De son côté, le Cercle Cyclope explique que le niveau actuellement bas des prix du maïs pourrait inciter les agriculteurs aux États-Unis à réduire leurs semis entre 2023 et 2024. Moins d’offres étatsuniennes constitueraient ainsi un facteur haussier. Ensuite, le Brésil pourrait souffrir du phénomène El Niño. Mais l’Argentine serait en mesure de contrebalancer les pertes brésiliennes, tempère l’institut. Ces scénarios sont sujets à des imprévus. Un incident climatique, un retournement massif des positions des fonds sur les contrats à terme, un phénomène géopolitique provoquant un ralentissement du commerce mondial peuvent enflammer les marchés… sachant qu’une stabilisation des tensions géopolitiques ou une temps clément au sein des pays exportateurs de céréales peuvent maintenir la pression sur les prix.

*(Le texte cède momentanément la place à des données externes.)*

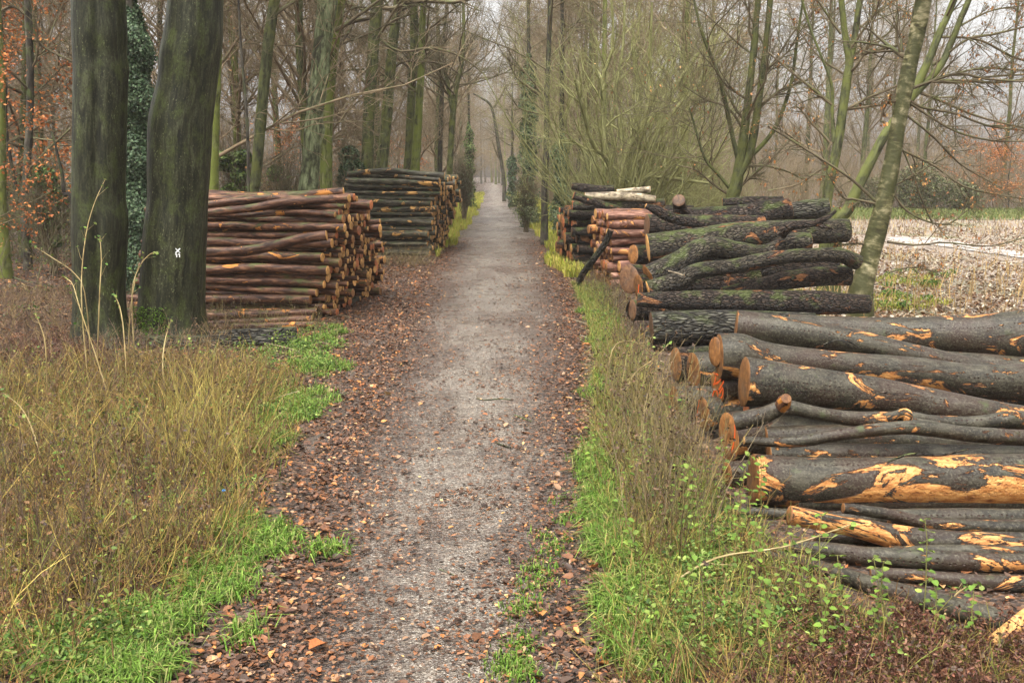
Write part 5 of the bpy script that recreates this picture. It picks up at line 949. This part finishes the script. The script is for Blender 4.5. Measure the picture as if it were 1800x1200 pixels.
spots=[(1040,850,1,'first leafy weed at the track edge, lowest of the verge row'),(1062,845,0,''),(1075,930,1,''),(1055,800,0,''),(1150,900,3,''),(1180,930,1,''),(1200,960,3,''),(1225,930,1,''),(1245,990,1,''),(1265,940,3,''),(1290,1000,1,''),(1300,950,0,''),(1110,1000,0,''),(1330,1050,1,''),(1370,1080,1,''),(1400,1110,0,''),(1450,1120,3,''),(1490,1150,1,''),(1530,1140,1,''),(1580,1150,1,''),(1620,1120,3,''),(1650,1140,0,''),(1360,1150,2,''),(1310,1160,1,''),(1250,1120,2,''),(1190,1080,0,''),(1150,1140,2,''),(1440,1180,1,''),(1700,1150,0,''),(1130,800,2,''),(1160,780,1,''),(1190,760,0,''),(1210,790,1,''),(1130,710,2,''),(470,640,2,''),(520,630,0,''),(550,660,2,''),(540,610,0,''),(580,640,2,''),(440,660,2,''),(600,620,2,''),(495,615,0,''),(560,720,2,''),(350,890,2,''),(130,900,1,''),(270,880,0,''),(60,1190,2,''),(210,1120,2,''),(1335,920,1,''),(1275,890,1,'')]
spots.sort(key=lambda q:-q[1]); cn={}
for k,(px,py,t,lab) in enumerate(spots):
    p=G(px,py); o=np_[t]
    if t in used: o=copy_tree(o)
    used.add(t); o.location=(p[0],p[1],float(ground_z(p[0],p[1]))-.01); o.rotation_euler=(RS.randn()*.12,RS.randn()*.12,RS.rand()*6.28)
    sidel='left verge' if px<700 else 'right verge'
    lab={0:'knee-high bright green nettle-like plant on the '+sidel,1:'tall bright green nettle-like plant on the '+sidel,2:'small bright green nettle-like seedling on the '+sidel,3:'tallest kind of bright green nettle-like plant on the '+sidel}[t]
    cn[lab]=cn.get(lab,-1)+1; tag(o,lab+', '+ordn(cn[lab])+' nearest','plant','bright nettle-like plants, '+lab.split(' plant')[0].split(' seedling')[0]+' '+sidel)
# long pale shoots by the beeches
SH=[('tan shoot crossing the dark trunk of the left beech, curving to its middle',[(150,600,12.2),(143,520,12.2),(150,420,12.4),(165,360,12.6),(185,315,13)]),('thin pale shoot standing in front of the groove of the left beech',[(165,590,12.8),(175,520,12.8),(178,460,12.9),(176,415,13)]),
('longest bowed bramble shoot in front of the left beech, tip hanging left',[(190,675,11.6),(165,615,11.7),(140,540,11.8),(128,500,11.9),(115,488,12)]),('golden bowed shoot with its tip far left of the beech',[(155,560,12.6),(150,520,12.6),(130,480,12.7),(95,455,12.8),(62,434,12.9)]),
('bramble shoot with green tip leaves between the twin beeches',[(222,660,12.2),(218,590,12.3),(212,545,12.4),(203,520,12.5)]),('pale shoot bowing from the verge toward the thick beech',[(290,680,11.5),(286,640,11.6),(290,600,11.7),(298,568,11.8)]),
('forked pale shoot at the left before the bracken',[(80,660,11.5),(80,610,11.5),(72,575,11.6),(62,552,11.7)]),('slim shoot arching right between the beeches',[(235,600,13),(232,520,13),(245,470,13.1),(262,448,13.2),(275,443,13.3)]),('slim upright shoot just right of the left beech',[(222,620,13),(228,560,13),(236,500,13.1),(242,470,13.1)]),
('short bowed pale shoot left of the fallen grey log',[(316,650,12),(330,632,12),(336,618,12),(333,605,12)]),('lone bowed stem at the far left of the verge',[(75,830,8.8),(62,770,8.9),(40,720,9),(5,690,9.1)]),
('young green shoot bowing over the grass by the bracken at lower right',[(1658,1110,5.7),(1665,1070,5.75),(1680,1045,5.8),(1700,1030,5.8)]),('long thorny bramble cane slanting up over the lowest beech logs',[(1180,1000,6.2),(1260,980,6.2),(1380,960,6.2),(1500,920,6.2)]),
('tangled bramble cane arching at the foot of the oak pile',[(1090,720,10.5),(1110,665,10.6),(1150,630,10.7),(1180,600,10.8)]),('second bramble cane drooping left of the dark-hearted log end',[(1060,650,11),(1075,620,11),(1100,600,11.2),(1135,612,11.4),(1165,640,11.6)])]
for lab,q in SH:
    A=np.array([P(*a) for a in q]); A[0][2]=0.0 if 'cane' not in lab or True else A[0][2]; s=spline(A,16); org=A[0]; r=np.linspace(.009,.004,16)
    o=thing('bramble_shoot',lab,'shoot',org); b=MB(); b.tubes(s[None],r[None],6,(.36,.26,.12)); a1=spawn(s[None],r[None],7,.2,1,.22,.6,4,.1,.02,.5,.002); b.tubes(*a1,3,(.3,.22,.1)); b.build('stem',[MAT['stem']],o,org)
    n=9; pp=np.concatenate([a1[0][:,-1],s[-2:]]); b=MB(); b.leaves(pp,.045,cols(WG,len(pp)),tilt=.8,asp=.7); b.build('leaves',[MAT['green']],o,org)
# grass-like sedge tuft and sticks
STK=[('dark curved stick on the wet gravel in the middle distance',[(838,700),(850,703),(880,701),(902,703)],.010),('short dark stick on the gravel right of the middle',[(872,778),(885,783),(898,787)],.010),('thin stick at the left of the track on the leaf litter',[(700,645),(712,637),(724,633)],.008),('thin dark twig on the near gravel',[(772,1000),(790,1007),(806,1015)],.006),('bent twig near the left grass edge',[(550,985),(575,982),(600,986)],.006),('stick on the right leafy edge of the track',[(905,730),(920,735),(936,741)],.009),
('long fallen bough on the floor of the left wood',[(0,470),(30,490),(60,497),(100,505)],.02),('grey fallen branch left of the left beech',[(10,395),(50,396),(90,392),(128,393)],.03),('pale crooked branch on the ground left of the left beech',[(100,395),(108,380),(120,372),(128,372)],.02),('thin dark stick sticking out of the oak pile foot',[(1070,560),(1082,545),(1096,532)],.012)]
for lab,q,r in STK:
    A=np.array([G(a,c_,r*.8+.02) for a,c_ in q]); 
    if 'oak' in lab: A[:,2]+=np.linspace(0,.3,len(A))
    b=MB(); log_geo(b,A,np.full(len(A),r)*np.linspace(1.1,.6,len(A)),8,n=14,lump=.15,capm=0); o=b.build('fallen_stick',[MAT['dark_trunk']],None,A[0]); tag(o,lab,'stick')
# blue cap
g=G(394,869,.0); o=thing('bottle_cap','tiny bright blue plastic cap on the leaves of the left verge','cap',g)
b=MB(); a=np.arange(20)*math.pi/10; rr_=[(.014,.0),(.0155,.002),(.0155,.011),(.0135,.0135),(.0001,.014)]
V=np.array([[math.cos(t)*r*(1+.03*(i%2)),math.sin(t)*r*(1+.03*(i%2)),z+.03] for r,z in rr_ for i,t in enumerate(a)])+g; k=np.arange(4)[:,None]*20; j=np.arange(20)[None]; b.raw(V,np.stack([k+j,k+(j+1)%20,k+20+(j+1)%20,k+20+j],-1)); b.build('cap_shell',[MAT['blue_plastic']],o,g)
# ------------------------------------------------------------------ haze
hb=MB(); x0,x1,y0,y1,z0,z1=-190,190,-11,390,-1.2,27
V=[(x,y,z) for z in (z0,z1) for x,y in ((x0,y0),(x1,y0),(x1,y1),(x0,y1))]
hb.raw(V,[(3,2,1,0),(4,5,6,7),(0,1,5,4),(1,2,6,5),(2,3,7,6),(3,0,4,7)])
hm=bpy.data.materials.new('haze'); hm.use_nodes=True; nt=hm.node_tree; nt.nodes.remove(nt.nodes['Principled BSDF'])
pv=nt.nodes.new('ShaderNodeVolumePrincipled'); pv.inputs['Color'].default_value=(.98,.91,.85,1); pv.inputs['Density'].default_value=HAZE; nt.links.new(pv.outputs[0],nt.nodes['Material Output'].inputs['Volume'])
o=hb.build('haze',hm,smooth=False); tag(o,'pale grey mist filling the air of the wood','mist',None,'stuff')
print('OBJ',len(bpy.data.objects),'faces',sum(len(m.polygons) for m in bpy.data.meshes))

Une prévision de récolte française de blé tendre de 30 Mt
Les fortes précipitations de cet automne ont lourdement affecté les travaux de semis de blé en France, engendrant un net repli des assolements entre 2022 (récolte 2023) et 2023 (récolte 2024). « Nous tablons sur des surfaces hexagonales à 4,2 millions d’hectares », regrette Arthur Portier, analyste du cabinet Agritel. En conséquence, un franc recul des volumes est attendu annuellement. « Nous ne voyons pas comment nous pourrions dépasser les 30 millions de tonnes », avance le spécialiste, à comparer aux 35 Mt de l’an passé. En plus de la baisse des surfaces, les agriculteurs ont souvent semé tardivement, avec des variétés moins productives. Et celles déjà en terre verraient leur potentiel amoindri. Cela expliquerait en partie pourquoi les agriculteurs ont très peu vendu par rapport à d’habitude. « Il se pourrait qu’il y ait déjà des phénomènes de mise en réserve pour l’année prochaine, la récolte étant attendue comme mauvaise en 2024 », prévient Sébastien Poncelet, autre analyste d’Agritel.